Accepted submission by takyon at 2021-12-09 00:40:29
Techonomics

TSMC Founder: Pat Gelsinger Too Old to Make Intel Great Again - TSMC and Intel exchange rants. [tomshardware.com]

After less than a year into his tenure as Intel's chief executive, Pat Gelsinger has set up the company's process technology roadmap that spans through 2025 [tomshardware.com] and introduced the company's IDM 2.0 foundry strategy [tomshardware.com]. But the ambitious CEO may not have enough time to bring Intel back to its glory days, said Morris Chang, the founder and a former CEO of TSMC, reports UDN [udn.com].

Pat Gelsinger is 60, and there is a rule that Intel's executives must retire at the age of 65. As a result, Gelsinger may not have enough time to put Intel back in a manufacturing technology leadership position, Chang noted while delivering his lecture 'Cherish Taiwan's Advantages in Semiconductor Wafer Manufacturing.'

[...] TSMC is not particularly happy with Gelsinger. Last week, he said that the reliance on Taiwan as the global hub for semiconductor manufacturing was a significant risk since China had never given up plans to capture the country.

"Taiwan is not a stable place," said Gelsinger at Fortune Brainstorm Tech, reports Nikkei [nikkei.com]. "Beijing sent 27 warplanes to Taiwan's air defense identification zone this week. Does that make you feel more comfortable or less?"

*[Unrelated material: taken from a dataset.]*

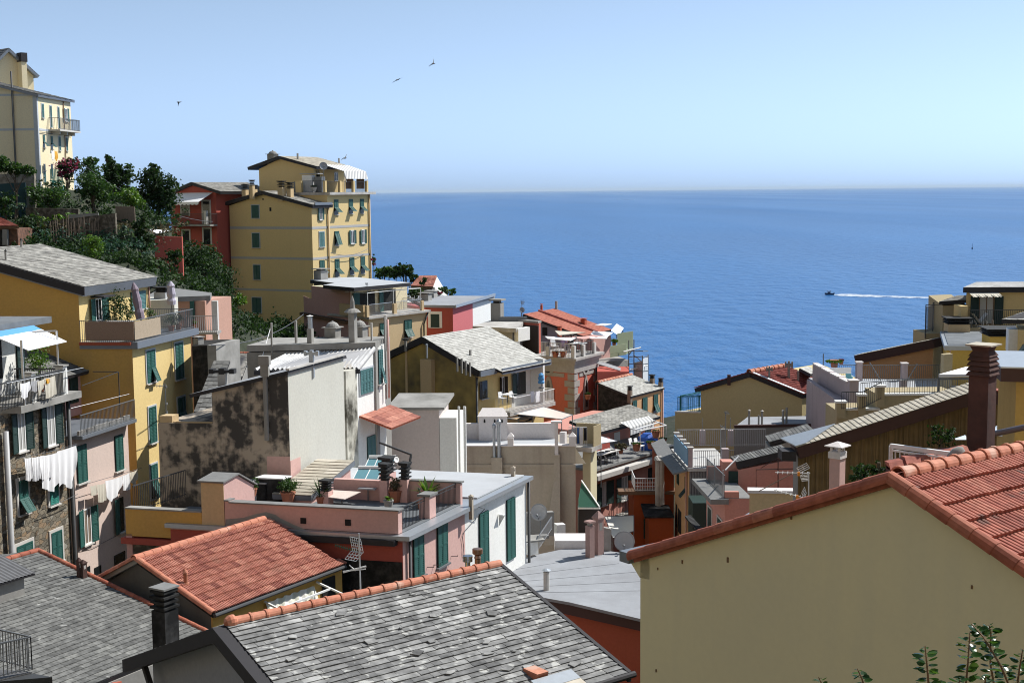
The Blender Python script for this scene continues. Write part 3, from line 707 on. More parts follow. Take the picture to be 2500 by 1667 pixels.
# ---------------------------------------------------------------- red house with a white awning, on the slope
C = K(3,622,470,148.3); zb = 44; B = root('red_house','dark red house with a white awning over its upper balcony, under the trees','house',wz(C,zb))
CL = gx(C,v,3,150); AP = gx(C,v,3,395); zA = zof(AP,3,395,385); LB = 9.0
mb = MB(); mb.prism([wz(C,zb),C,wz(AP,zA),wz(CL,C.z),wz(CL,zb)],u*LB); mb.build('wall','deep_red',B)
hw = (AP - C).length; hl = (AP - CL).length; zr = zof(AP,3,395,360)
RA,RB = wz(AP,zr) - u*.4,wz(AP,zr) + u*(LB + .4); e0 = gx(C,-v,3,700) - u*.4; e0 = wz(e0,zof(e0,3,690,458)); e1 = e0 + u*(LB + .8)
roofplane(B,e0,e1,RB,RA,rows=16,tw=.5,th=.3); l0 = wz(CL + v*.6 - u*.4,C.z - .1); roofplane(B,l0 + u*(LB + .8),l0,RA,RB,rows=16,tw=.5,th=.3)
FF = Fac(C,v); F2 = Fac(C,u)
for x0,y0,x1,y1 in ((268,580,345,708),(488,560,565,790),(280,862,352,1010),(496,842,572,1005)): window(B,FF,3,x0,y0,x1,y1,'none',border='stone_trim',sill=None,bw=.18)
zf = FF.sz(3,400,795)[1]; s0 = FF.sz(3,145,795)[0]; s1 = FF.sz(3,640,795)[0]; mb = MB(); FF.box(mb,min(s0,s1),max(s0,s1),zf - .18,zf,0.02,1.3); bal = mb.build('balcony','concrete',B)
railing(bal,[FF.p(s0,zf,1.2),FF.p(s1,zf,1.2),FF.p(s1,zf,0.05)],1.15,.13,mat='iron')
mb = MB(); pz = FF.sz(3,585,680); FF.box(mb,pz[0] - .25,pz[0] + .1,zf,zf + 1.5,1.0,1.35); mb.build('pillar','stone_trim',bal)
mb = MB(); t0,t1 = FF.p(*FF.sz(3,205,475),.05),FF.p(*FF.sz(3,590,470),.05); q0 = gy(FF.p(FF.sz(3,150,575)[0],t0.z - 1.4,1.9),ZU,3,150,572); q1 = gy(FF.p(FF.sz(3,560,575)[0],t0.z - 1.4,1.9),ZU,3,540,566)
mb.prism([t0,t1,q1,q0],ZU*.03)
rowt = [lerp(q0,q1,i / 40) for i in range(41)]; mb.grid([rowt,[p - ZU*(.22 + .08*abs(math.sin(i*math.pi / 4))) for i,p in enumerate(rowt)]]); mb.build('awning','white_cloth',B,recalc=False)

# ---------------------------------------------------------------- pale houses at the top of the slope
u,v = U(.06),V(.06); C = K(1,396,590,125); zb = 52
D = root('hillside_house','tall pale yellow house at the top of the slope with a small corner balcony','house',wz(C,zb))
E = gx(C,u,1,768); LL = (E - C).length; CL = C + v*14; zt = zof(C + v*3.9,1,0,478); kk = (zt - C.z) / 3.9
mb = MB(); solid(mb,[C,E,E + v*14 + ZU*kk*14,CL + ZU*kk*14],zb); mb.build('wall','cream_plaster',D)
e0 = C - v*.35 - ZU*kk*.35 - u*.3 + ZU*.1; e1 = e0 + u*(LL + .6); roofplane(D,e0,e1,e1 + v*14 + ZU*kk*14,e0 + v*14 + ZU*kk*14,rows=18,tw=.5,th=.22,fascia='gutter_grey',mat='slate_dark')
FF = Fac(C,v); F2 = Fac(C,u)
for x0,y0,x1,y1,s in ((450,690,478,845,'closed'),(540,712,568,950,'closed'),(627,728,652,960,'closed'),(702,738,735,885,'open'),(466,1028,492,1170,'flip'),(552,1042,577,1185,'flip'),(637,1048,662,1200,'closed'),(716,1058,738,1205,'closed'),(474,1345,497,1420,'none'),(555,1345,580,1480,'none'),(475,1440,498,1550,'closed')):
    window(D,F2,1,x0,y0,x1,y1,s,green='shutter_teal',border='grey_border' if s == 'closed' else None,ang=45)
for y0,y1 in ((580,603),(958,982)):
    z1,z0 = FF.sz(1,200,y0)[1],FF.sz(1,200,y1)[1]; sg = 1 if FF.d.dot(v) > 0 else -1; band(D,[(FF,min(0,sg*13.9),max(0,sg*13.9)),(F2,.3,LL)],z0,z1,'grey_border')
mb = MB(); sg = 1 if FF.d.dot(v) > 0 else -1; FF.box(mb,min(0,sg*.35),max(0,sg*.35),zb,C.z - .1,0,.025); F2.box(mb,0,.25,zb,C.z - .1,0,.025); mb.build('corner_band','grey_border',D)
a,z1 = F2.sz(1,530,968); a1,_ = F2.sz(1,760,990); mb = MB(); F2.box(mb,a,a1,z1 - .15,z1,0.02,1.1)
for t in (.15,.5,.85): F2.box(mb,lerp(a,a1,t) - .1,lerp(a,a1,t) + .1,z1 - .45,z1 - .15,0.02,.8)
bal = mb.build('balcony','stone_trim',D); railing(bal,[F2.p(a,z1,.05),F2.p(a,z1,1.05),F2.p(a1,z1,1.05),F2.p(a1,z1,.05)],1.05,.14,mat='iron_grey')
p_ = F2.at(1,680,640); pipe(D,[wz(p_ + F2.n*.1,p_.z),wz(p_ + F2.n*.1,zb)],.05,'wood_brown')
p_ = FF.at(1,135,520); pipe(D,[wz(p_ + FF.n*.12,p_.z + 1.5),wz(p_ + FF.n*.12,zb)],.08,'iron')
u2,v2 = U(.95),V(.95); C2 = K(1,365,380,140); zb2 = 56
D2 = root('hillside_house','cream house with a grey gable roof rising behind the tall pale one','house',wz(C2,zb2))
B0 = C2 - u2*16; AP = gx(C2,-u2,1,85); zA = zof(AP,1,85,110); zL = zof(gx(C2,-u2,1,-60),1,-60,290); PLl = gx(C2,-u2,1,-250)
mb = MB(); mb.prism([wz(C2,zb2),C2,wz(AP,zA),wz(PLl,C2.z - .5),wz(PLl,zb2)],v2*9); mb.build('wall','cream_plaster',D2)
ra0 = wz(AP,zA + .25) - v2*.5; e_ = C2 + u2*.4 - v2*.5 - ZU*.05; l_ = wz(PLl,C2.z - .5) - v2*.5
roofplane(D2,e_,e_ + v2*10,ra0 + v2*10,ra0,rows=14,tw=.6,th=.25,fascia='gutter_grey',mat='slate_dark'); roofplane(D2,l_ + v2*10,l_,ra0,ra0 + v2*10,rows=14,tw=.6,th=.25,fascia='gutter_grey',mat='slate_dark')
ff = Fac(C2,u2); a0,a1,z0,z1 = ff.rect(1,187,235,257,490); mb = MB(); ff.box(mb,a0,a1,zb2,z1,0.02,.9); mb.build('chimney_breast','cream_plaster',D2); mb = MB(); ff.box(mb,a0 - .05,a1 + .05,z1,z1 + .9,0.02,1.0); mb.build('cap','fascia',D2)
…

He also re-emphasized his view that foreign semiconductor companies should not receive subsidies from the U.S. government to build new fabs under the $52-billion CHIPS act. Gelsinger called on the U.S. government to provide incentives only for American chipmakers. He argued that semiconductor companies from China, Taiwan and South Korea received major aid from their respective governments, which made it harder for American companies like Intel to compete.